When Dave Rogenmoser and his partners launched Proof in 2017 they started by making a list of the 50 top influencers in their niche. They didn’t know any of them so they recruited advisors and offered them equity in return for bringing those people onboard and persuading them to talk favorably about their product. It wasn’t long before the company’s name was spreading through the market and even though the product wasn’t even complete it was already landing orders.
Verne Harnish, who worked with Dave Rogenmoser, recommends following a similar strategy. “Take out a piece of paper and make a list of the top 25 influencers/relationships you need to sing your praises and support the business,” he says. “I did the same in launching the predecessor organization to the Entrepreneurs’ Organization (EO) which I founded back in 1987…. By working the list an hour or two each week, as a student at Wichita State University, we were global in 36 months—and almost everyone on the list had contributed to our success, including the President!”
Scaling a business isn’t a choice that everyone has to make. Many entrepreneurs are happy to remain small. They’re content to control their own lives without being responsible for payroll or for supporting anyone else’s families. Other business builders want to limit themselves to a small team of people they know, clients they’re familiar with, and products and services they already know how to deliver.

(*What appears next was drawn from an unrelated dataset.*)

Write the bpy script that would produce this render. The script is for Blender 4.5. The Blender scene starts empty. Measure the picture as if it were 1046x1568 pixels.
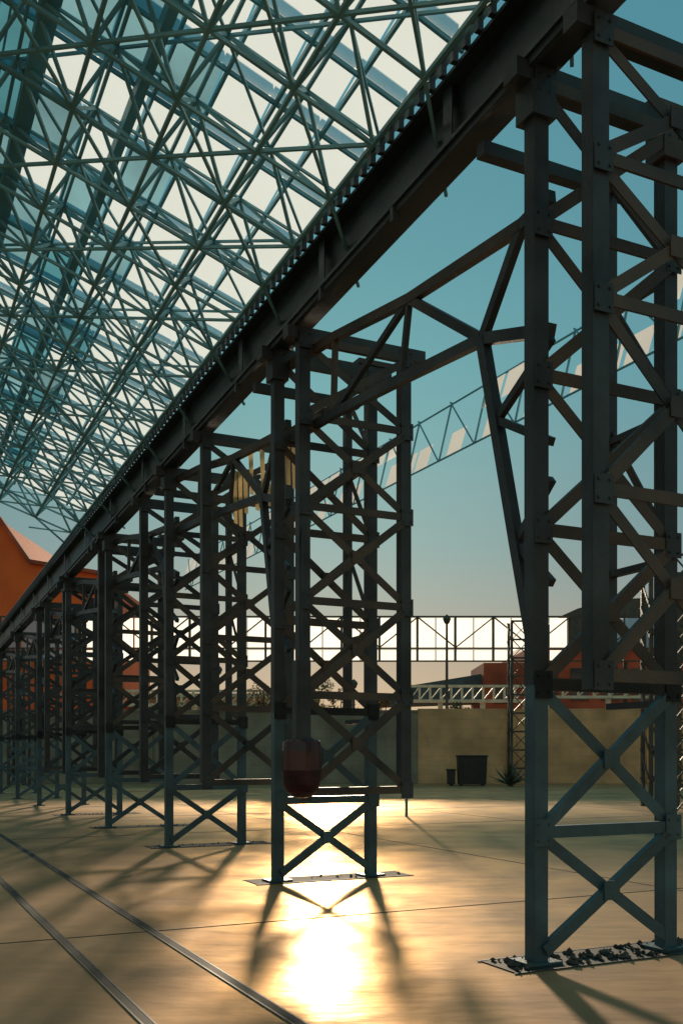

But once you’ve made the decision—once you’ve adopted a growth mindset—the next step is to focus on sales. Identify the people who can spread the word about your business. Show them what you’re trying to do. Build interest. Land the orders that will give you the security you need to hire new staff and take financial risk. You might not end up bringing in $112 million in venture capital or begin buying up European companies on your way towards a market value of $31 billion like AirBnB, but you might just find that you’re scaling your business and outgrowing your competitors.